Queste riflessioni valgono anche per le periferie?

Solo in parte. È vero che la città ha avuto accesso ai fondi europei per la riqualificazione, ma la strada è ancora lunga. Ci sono segnali importanti: i bus notturni che il venerdì e il sabato sera permettono ai ragazzi di confluire in centro e tornare a casa senza rischi, innanzitutto. Un altro dato significativo è che tre dei quattro o cinque live club di punta sono in periferia: Hiroshima Mon Amour al Lingotto, El Barrio alla Falchera e Spazio 211 in Barriera di Milano. In generale però la riqualificazione ha riguardato solo il centro, benché se la siano pagata di tasca loro anche le famiglie dei quartieri popolari.

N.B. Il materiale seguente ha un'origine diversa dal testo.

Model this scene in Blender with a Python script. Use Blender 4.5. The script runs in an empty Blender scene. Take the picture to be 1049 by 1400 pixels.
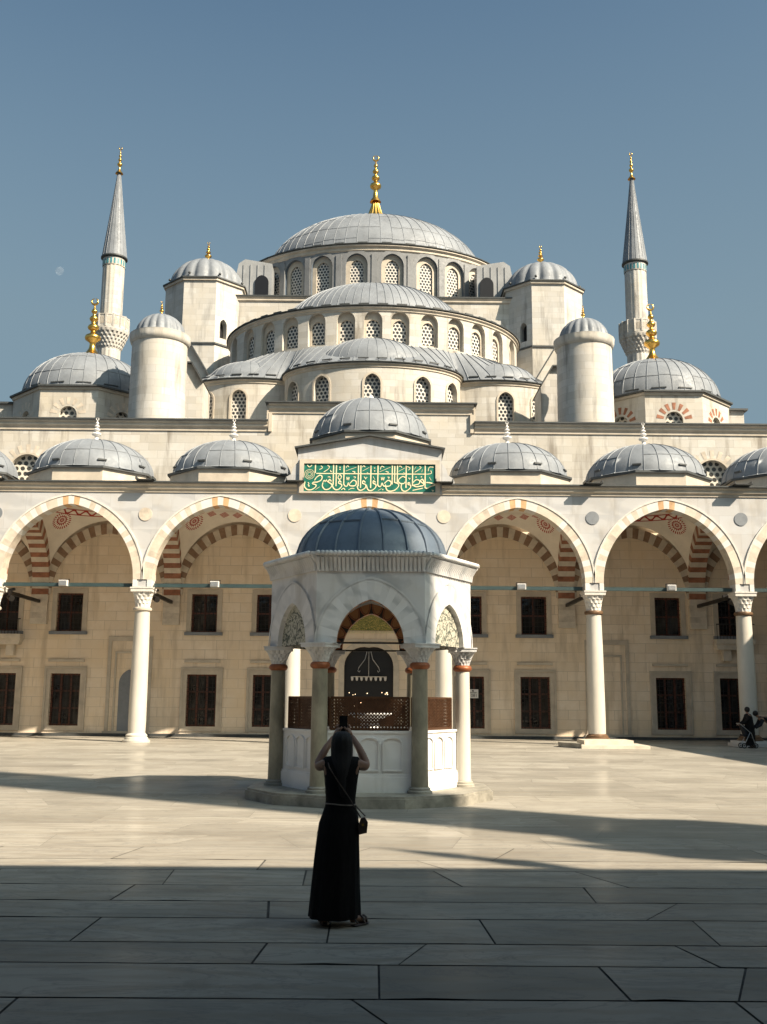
import bpy, bmesh, math, random
from mathutils import Vector, Matrix
from math import sin, cos, pi, sqrt, radians, atan2
random.seed(7)
S = bpy.context.scene
COL = S.collection
PI = pi
AX = -0.33                       # the building's axis of symmetry

# ------------------------------------------------------------------ helpers
class MB:
    """collects faces and links them as ONE mesh object"""
    def __init__(s): s.v=[]; s.f=[]; s.uv=[]; s.m=[]
    def face(s, pts, mi=0, uv=None):
        b=len(s.v); s.v.extend([tuple(p) for p in pts]); s.f.append(tuple(range(b,b+len(pts)))); s.m.append(mi)
        if uv is None:
            n=Vector((0,0,0)); P=[Vector(p) for p in pts]
            for i in range(len(P)):
                a,c=P[i],P[(i+1)%len(P)]
                n+=Vector(((a.y-c.y)*(a.z+c.z),(a.z-c.z)*(a.x+c.x),(a.x-c.x)*(a.y+c.y)))
            ax,ay,az=abs(n.x),abs(n.y),abs(n.z)
            if az>=ax and az>=ay: uv=[(p.x,p.y) for p in P]
            elif ay>=ax: uv=[(p.x,p.z) for p in P]
            else: uv=[(p.y,p.z) for p in P]
        s.uv.append(uv)
    def box(s,x0,x1,y0,y1,z0,z1,mi=0,skip=''):
        A=lambda x,y,z:(x,y,z)
        F={'b':[A(x0,y1,z0),A(x1,y1,z0),A(x1,y0,z0),A(x0,y0,z0)],'t':[A(x0,y0,z1),A(x1,y0,z1),A(x1,y1,z1),A(x0,y1,z1)],
           'f':[A(x0,y0,z0),A(x1,y0,z0),A(x1,y0,z1),A(x0,y0,z1)],'k':[A(x1,y1,z0),A(x0,y1,z0),A(x0,y1,z1),A(x1,y1,z1)],
           'l':[A(x0,y1,z0),A(x0,y0,z0),A(x0,y0,z1),A(x0,y1,z1)],'r':[A(x1,y0,z0),A(x1,y1,z0),A(x1,y1,z1),A(x1,y0,z1)]}
        for k,q in F.items():
            if k not in skip: s.face(q,mi)
    def obox(s,c,u,v,w,mi=0):
        """box with centre c and half-axes u,v,w"""
        c,u,v,w=map(Vector,(c,u,v,w))
        for a,b,d in ((u,v,w),(v,w,u),(w,u,v)):
            for sg in (1,-1):
                q=[c+d*sg+a+b,c+d*sg-a+b,c+d*sg-a-b,c+d*sg+a-b]
                s.face(q if sg>0 else q[::-1],mi)
    def bar(s,p,q,w,h,mi=0,up=(0,0,1)):
        p,q=Vector(p),Vector(q); d=(q-p)/2; n=d.normalized(); side=n.cross(Vector(up))
        if side.length<1e-4: side=Vector((1,0,0))
        side.normalize(); u2=side.cross(n)
        s.obox((p+q)/2,d,side*w/2,u2*h/2,mi)
    def prism(s,poly,z0,z1,mi=0,caps='tb'):
        n=len(poly)
        for i in range(n):
            a,b=poly[i],poly[(i+1)%n]
            L=math.hypot(b[0]-a[0],b[1]-a[1])
            s.face([(a[0],a[1],z0),(b[0],b[1],z0),(b[0],b[1],z1),(a[0],a[1],z1)],mi,[(i*3.1,z0),(i*3.1+L,z0),(i*3.1+L,z1),(i*3.1,z1)])
        if 't' in caps: s.face([(p[0],p[1],z1) for p in poly],mi)
        if 'b' in caps: s.face([(p[0],p[1],z0) for p in poly[::-1]],mi)
    def exz(s,poly,y0,y1,mi=0):
        """polygon in x,z (counter-clockwise seen from -y) pushed from y0 to y1"""
        n=len(poly)
        s.face([(p[0],y0,p[1]) for p in poly],mi); s.face([(p[0],y1,p[1]) for p in poly[::-1]],mi)
        for i in range(n):
            a,b=poly[i],poly[(i+1)%n]
            s.face([(b[0],y0,b[1]),(a[0],y0,a[1]),(a[0],y1,a[1]),(b[0],y1,b[1])],mi)
    def lathe(s,prof,c=(0,0),n=48,a0=0,a1=2*PI,mod=None,sx=1,sy=1,mi=0):
        prev=None
        for k,(r,z) in enumerate(prof):
            ring=[]
            for i in range(n+1):
                a=a0+(a1-a0)*i/n
                rr=r*(mod(a,k,z) if mod else 1)
                ring.append(((c[0]+rr*sx*cos(a),c[1]+rr*sy*sin(a),z),(a*max(r,.3),z)))
            if prev:
                for i in range(n):
                    q=[prev[i],prev[i+1],ring[i+1],ring[i]]
                    if Vector(q[0][0])==Vector(q[1][0]): q=q[1:]
                    elif Vector(q[2][0])==Vector(q[3][0]): q=q[:3]
                    R=max(prof[k-1][0],prof[k][0],.3)
                    uv=[]
                    for j,qq in enumerate(q): uv.append((qq[1][0]/max(1e-6,(max(prof[k-1][0],.3) if qq in prev else max(prof[k][0],.3)))*R,qq[0][2]))
                    s.face([x[0] for x in q],mi,uv)
            prev=ring
    def tube(s,pts,rad,n=10,mi=0,flat=1.0):
        P=[Vector(p) for p in pts]; m=len(P)
        if not isinstance(rad,(list,tuple)): rad=[rad]*m
        rings=[]; ref=Vector((0.13,0.21,1)).normalized()
        for i in range(m):
            t=(P[min(i+1,m-1)]-P[max(i-1,0)])
            t.normalize()
            a=t.cross(ref)
            if a.length<.05: a=t.cross(Vector((1,0,0)))
            a.normalize(); b=t.cross(a)
            rings.append([P[i]+(a*cos(2*PI*j/n)+b*sin(2*PI*j/n)*flat)*rad[i] for j in range(n)])
        for i in range(m-1):
            for j in range(n):
                s.face([rings[i][j],rings[i][(j+1)%n],rings[i+1][(j+1)%n],rings[i+1][j]][::-1],mi)
        s.face(rings[0],mi); s.face(rings[-1][::-1],mi)
    def ball(s,c,r,mi=0,n=16,sc=(1,1,1)):
        for i in range(n//2):
            for j in range(n):
                def P(a,b):
                    t=PI*a/(n//2); p=2*PI*b/n
                    return (c[0]+r*sc[0]*sin(t)*cos(p),c[1]+r*sc[1]*sin(t)*sin(p),c[2]+r*sc[2]*cos(t))
                q=[P(i,j),P(i+1,j),P(i+1,j+1),P(i,j+1)]
                if i==0: q=[q[0],q[1],q[2]]
                elif i==n//2-1: q=[q[0],q[1],q[3]]
                s.face(q,mi)
    def build(s,name,mats,parent=None,smooth=None,merge=True):
        me=bpy.data.meshes.new(name)
        me.from_pydata(s.v,[],s.f)
        if not isinstance(mats,(list,tuple)): mats=[mats]
        for m in mats: me.materials.append(m)
        me.polygons.foreach_set('material_index',s.m)
        ul=me.uv_layers.new(name='UVMap')
        flat=[c for u in s.uv for p in u for c in p]
        ul.data.foreach_set('uv',flat)
        if merge:
            bm=bmesh.new(); bm.from_mesh(me); bmesh.ops.remove_doubles(bm,verts=bm.verts,dist=2e-4); bm.to_mesh(me); bm.free()
        if smooth is not None:
            me.polygons.foreach_set('use_smooth',[True]*len(me.polygons))
            me.set_sharp_from_angle(angle=radians(smooth))
        me.update()
        o=bpy.data.objects.new(name,me); COL.objects.link(o)
        if parent is not None: attach(o,parent)
        return o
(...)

C’è un problema di governo quindi?

L’amministrazione ha fatto buone cose, ma attualmente lo stallo è evidente anche per ragioni anagrafiche. Sta mancando una visione complessiva, una regia. Un esempio: si sono recuperati 10 milioni di metri cubi di fabbricati ex industriali, ma di una buona metà non si sa bene che fare.

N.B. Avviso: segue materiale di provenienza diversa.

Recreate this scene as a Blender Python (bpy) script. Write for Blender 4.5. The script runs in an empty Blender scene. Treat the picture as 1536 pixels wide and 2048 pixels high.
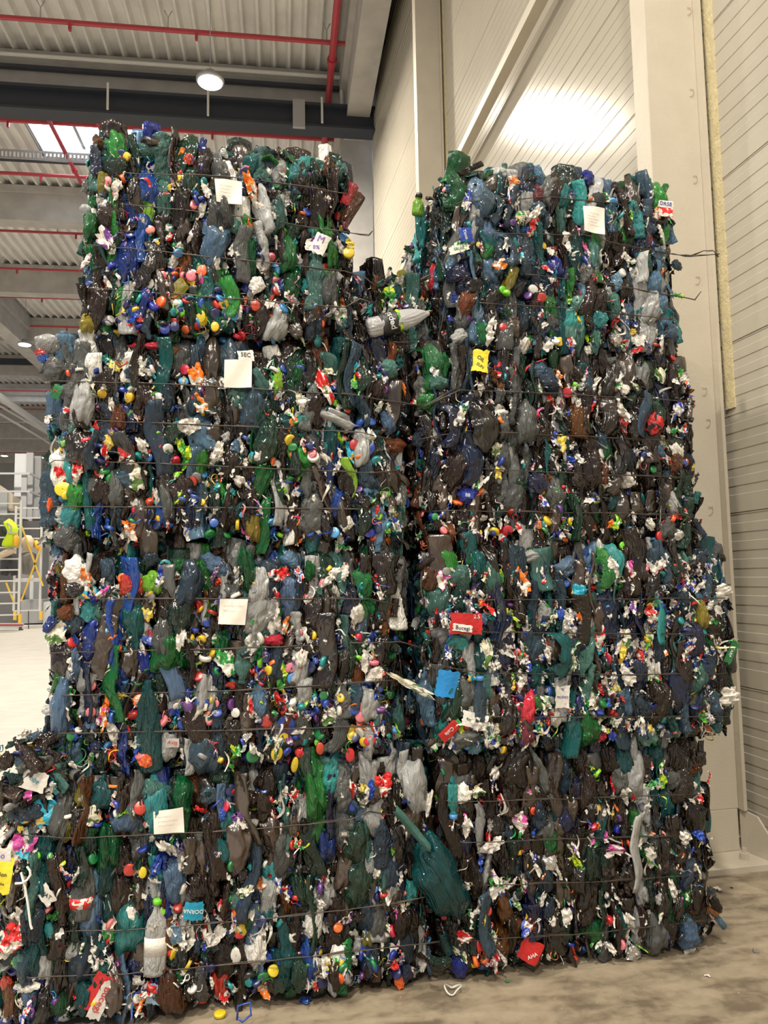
import bpy, math, random
import numpy as np
from mathutils import Matrix, Vector, Euler
from math import sin, cos, pi, radians, sqrt

SC = bpy.context.scene
COL = SC.collection
R = random.Random(7)
NR = np.random.RandomState(11)

# ------------------------------------------------------------------ camera
F_PX = 1500.0; YAW = radians(11.2); PITCH = radians(5.0); ROLL = 0.018
CAM = np.array([0.0, 0.0, 1.6])
_fw = np.array([sin(YAW)*cos(PITCH), cos(YAW)*cos(PITCH), sin(PITCH)])
_r0 = np.array([cos(YAW), -sin(YAW), 0.0]); _u0 = np.cross(_r0, _fw)
_rt = _r0*cos(ROLL) - _u0*sin(ROLL); _up = _r0*sin(ROLL) + _u0*cos(ROLL)
cd = bpy.data.cameras.new('camera'); cam = bpy.data.objects.new('camera', cd); COL.objects.link(cam)
cd.sensor_fit = 'VERTICAL'; cd.sensor_height = 32.0; cd.lens = F_PX/2048*32.0
cd.clip_start = 0.05; cd.clip_end = 300
cam.matrix_world = Matrix(((_rt[0], _up[0], -_fw[0], CAM[0]), (_rt[1], _up[1], -_fw[1], CAM[1]),
                           (_rt[2], _up[2], -_fw[2], CAM[2]), (0, 0, 0, 1)))
SC.camera = cam

def ray(x, y): return _fw + _rt*(x-768)/F_PX - _up*(y-1024)/F_PX
def on_y(x, y, Y): r = ray(x, y); return CAM + r*(Y/r[1])
def on_x(x, y, X): r = ray(x, y); return CAM + r*(X/r[0])
def on_z(x, y, Z=0.0): r = ray(x, y); return CAM + r*((Z-1.6)/r[2])

# ------------------------------------------------------------------ world, exposure
SC.view_settings.view_transform = 'Standard'; SC.view_settings.look = 'None'
SC.view_settings.exposure = 0.0; SC.view_settings.gamma = 1.0; SC.view_settings.use_curve_mapping = False
W = bpy.data.worlds.new('world'); SC.world = W; W.use_nodes = True
W.node_tree.nodes['Background'].inputs[0].default_value = (0.96, 0.97, 1.0, 1)
W.node_tree.nodes['Background'].inputs[1].default_value = 0.40
LAMP_W = 780.0; LAMP_COL = (1.0, 0.91, 0.77)
SC.cycles.max_bounces = 6; SC.cycles.diffuse_bounces = 3; SC.cycles.glossy_bounces = 3
SC.cycles.transmission_bounces = 5; SC.cycles.transparent_max_bounces = 12
SC.cycles.sample_clamp_indirect = 6.0

# building frame: the old hall is turned 3.5 degrees against the new panel wall
BA = radians(3.5)
def bw(x, y, z=0.0): return (x*cos(BA)+y*sin(BA), -x*sin(BA)+y*cos(BA), z)
BROT = -BA

# ------------------------------------------------------------------ materials
MATS = {}
def _mat(name):
    m = bpy.data.materials.new(name); m.use_nodes = True; MATS[name] = m
    nt = m.node_tree; return m, nt, nt.nodes['Principled BSDF']
def L(nt, a, b): nt.links.new(a, b)
def mat(name, col, rough=0.5, metal=0.0, spec=0.5, noise=None, bump=None, coat=0.0, emit=None, trans=0.0):
    """noise=(scale, amount) value variation; bump=(scale, strength)"""
    m, nt, b = _mat(name)
    b.inputs['Base Color'].default_value = (*col, 1); b.inputs['Roughness'].default_value = rough
    b.inputs['Metallic'].default_value = metal; b.inputs['Specular IOR Level'].default_value = spec
    b.inputs['Coat Weight'].default_value = coat; b.inputs['Coat Roughness'].default_value = 0.08
    b.inputs['Transmission Weight'].default_value = trans
    if emit: b.inputs['Emission Color'].default_value = (*emit[0], 1); b.inputs['Emission Strength'].default_value = emit[1]
    tc = nt.nodes.new('ShaderNodeTexCoord')
    if noise:
        n = nt.nodes.new('ShaderNodeTexNoise'); n.inputs['Scale'].default_value = noise[0]; n.inputs['Detail'].default_value = 5
        L(nt, tc.outputs['Object'], n.inputs['Vector'])
        r = nt.nodes.new('ShaderNodeMapRange'); r.inputs[1].default_value = 0.3; r.inputs[2].default_value = 0.7
        r.inputs[3].default_value = 1-noise[1]; r.inputs[4].default_value = 1+noise[1]
        L(nt, n.outputs[0], r.inputs[0])
        h = nt.nodes.new('ShaderNodeHueSaturation'); h.inputs['Color'].default_value = (*col, 1)
        L(nt, r.outputs[0], h.inputs['Value']); L(nt, h.outputs[0], b.inputs['Base Color'])
    if bump:
        n = nt.nodes.new('ShaderNodeTexNoise'); n.inputs['Scale'].default_value = bump[0]; n.inputs['Detail'].default_value = 3
        L(nt, tc.outputs['Object'], n.inputs['Vector'])
        bn = nt.nodes.new('ShaderNodeBump'); bn.inputs['Strength'].default_value = bump[1]; bn.inputs['Distance'].default_value = 0.01
        L(nt, n.outputs[0], bn.inputs['Height']); L(nt, bn.outputs[0], b.inputs['Normal'])
    return m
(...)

Grandi eventi come le Olimpiadi, il Torino Film Festival, il Salone del Libro o Artissima fanno parte del tessuto culturale o sono corpi estranei?

Il rischio è che passino e se ne vadano se non sono circondati dalla continuità dell’attenzione verso la cultura diffusa prodotta in loco. In questo senso l’esperienza dei Murazzi è stata determinante e il fatto che oggi, con poche eccezioni, siano chiusi, è grave.

Proprio per il rilancio dei Murazzi si è tenuto il 23 marzo in piazza Vittorio Veneto, sopra il lungofiume, un megaconcerto con oltre diecimila persone. Chi eravate e cosa chiedete?

“Torino e i Murazzi sono la mia città” è una mobilitazione trasversale. Non so in quante altre realtà urbane italiane si sarebbero potuti sedere a un tavolo due centri sociali, Askatasuna e Csa Murazzi, l’Arci e un oratorio di strada. Però è successo, ed è una dimostrazione di quanto il problema dell’agibilità culturale e sociale dei Muri sia condiviso da realtà anche molto differenti tra loro. Fatte le debite proporzioni, i Murazzi anni ’90 sono stati per Torino quello che la Bowery Street è stata a New York nei ’70. Rappresentano la capacità di una fetta di territorio di creare regole proprie, una mitologia, una cosmogonia, clash culturali da cui nascono nuove cose. I Subsonica sono soltanto una delle espressioni di quel magma, che coinvolge musicisti, pittori, cineasti. Senza Murazzi non sarebbe nata la band. Lì, in pieno monoteismo catodico, si riversava chi rifiutava di passare le serate col naso incollato a Mediaset.

Vale solo per gli anni ’90?

No, benché si sia diffuso il rito del chupito senza contenuti, alcuni locali sono stati determinanti anche negli anni Zero. Al Puddhu Bar con la serata China Surprise è maturata l’esperienza della Gang Of Ducks (www.gangofducks.com), un’etichetta di punta dell’elettronica europea che ora ha sede a Berlino. Sempre lì è maturato il talento di Cosmo e dei suoi Drink To Me, senza i Murazzi rischiavano di restare nei codici indie rock di genere, invece hanno assorbito il Battisti di Anima latina e il primo Battiato. Con Foxhound, Movie Star Junkies e Stearica sono il suono torinese di oggi.

E oggi cosa chiedete?

La chiusura è arrivata per questioni amministrative anche comprensibili, ma non si deve trasformare in bonifica censoria, né si può ragionare dei Murazzi esclusivamente in termini di entrate per il Comune tramite l’affitto delle arcate ai privati. Per le assegnazioni occorrono criteri di riqualificazione culturale, artistica e sociale, anche diurna.